Conflict mitigation tool kit offers practical suggestions for protecting crops from forest neighbors

Rural Africans often face problems trying to co-exist with wildlife. Baboons steal food. Elephants stampede through their crops. And the animals are also under stress, as their habitat is lost to human settlement.

But help is at hand. The Conflict Mitigation Tool Kit, created by the government of Zimbabwe and the U.N. Food and Agriculture Organization (FAO), offers some solutions to the competition for land and food between people and their forest neighbors.

The FAO’s Forestry and Wildlife Officer, Rene Czudek, in Harare, Zimbabwe, explained how the kit works. “We have done quite some work on human wildlife conflict in Africa but mostly they were like paper studies, guidelines that never reached the real clients in the field. So this Tool Kit should allow us to approach the community and discuss with them the best options to prevent or mitigate human-wildlife conflict in rural Africa.”

Kenyan Lion
Kenyan Lion

The kit contains useful information in the form of colorful tips that often come across as funny but that can help with serious problems.

“We try to put together all possible methods to prevent or mitigate human-wildlife conflict,” Czudek said. “Some of them are quite funny and I think our colleagues in the communication department in Rome [used humor] to attract attention…. But the main aim is to propose methods that are cost effective and could work in rural conditions in Africa.”

In one example, he explained how people can protect their crops and themselves from elephants.

“For an elephant raiding crops, we have different kinds of tools and one of them is to make chili. You just grow chili, then you can mix it with some elephant dung, then you light it with charcoal and then this burning brick will just smell bad for the elephants. Since they don’t like chili pepper they will avoid going to the field,” said Czudek.

The kit provides as many tools as possible, he said, because after a while the animals get used to the first method and it loses effectiveness.

“In our tool kit,” he said, “we stress the need to do proper land use planning. So, if you put your crops on an elephant corridor, there is a big chance it will be raided.”

FAO Works to Reduce Human-Wildlife Conflict in Rural Africa
FAO Works to Reduce Human-Wildlife Conflict in Rural Africa

The FAO says where humans and wild animals share the same spaces, danger cannot be totally eliminated. For instance, Czudek pointed to the danger facing people living in the same areas as crocodiles.

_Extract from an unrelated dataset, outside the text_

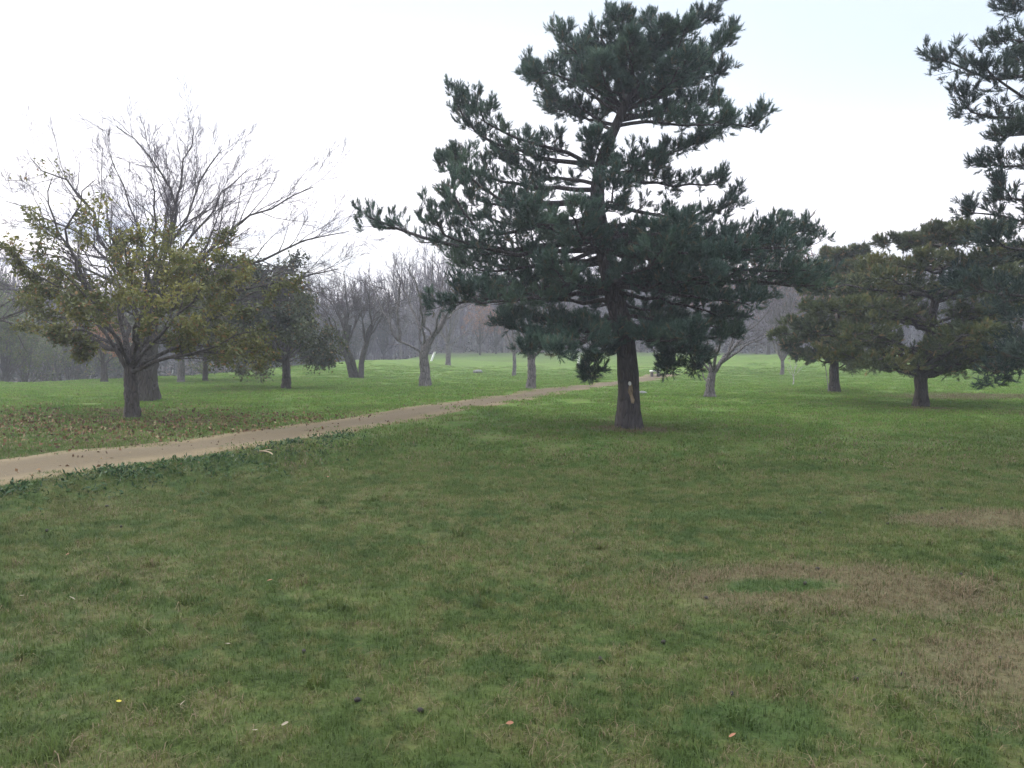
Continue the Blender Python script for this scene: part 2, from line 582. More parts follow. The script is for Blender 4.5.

In Mozambique and Zimbabwe, he said, people do not take the proper precautions in bathing, washing clothes and collecting water.

“So there is this need to be aware, he said, "that there is a risk and you can put crocodile fencing around some areas where the people can go for collecting water, washing clothes, etc.”

For baboons, who steal food, the Tool Kit suggests a live snake sandwich – hollowing out the center of a loaf of bread and putting a snake in it. “It’s quite a drastic method, but baboons have a very good memory. When they experience something like this, they don’t repeat it,” said Czudek. He added that the kit does offer other ways to deal with baboons.

The goal of the Tool Kit is harmonious co-habitation, Czudek said, protecting both humans and wildlife. He added that since “wildlife can be a valuable asset to humans,” human-wildlife conflict may one day become a human-wildlife alliance.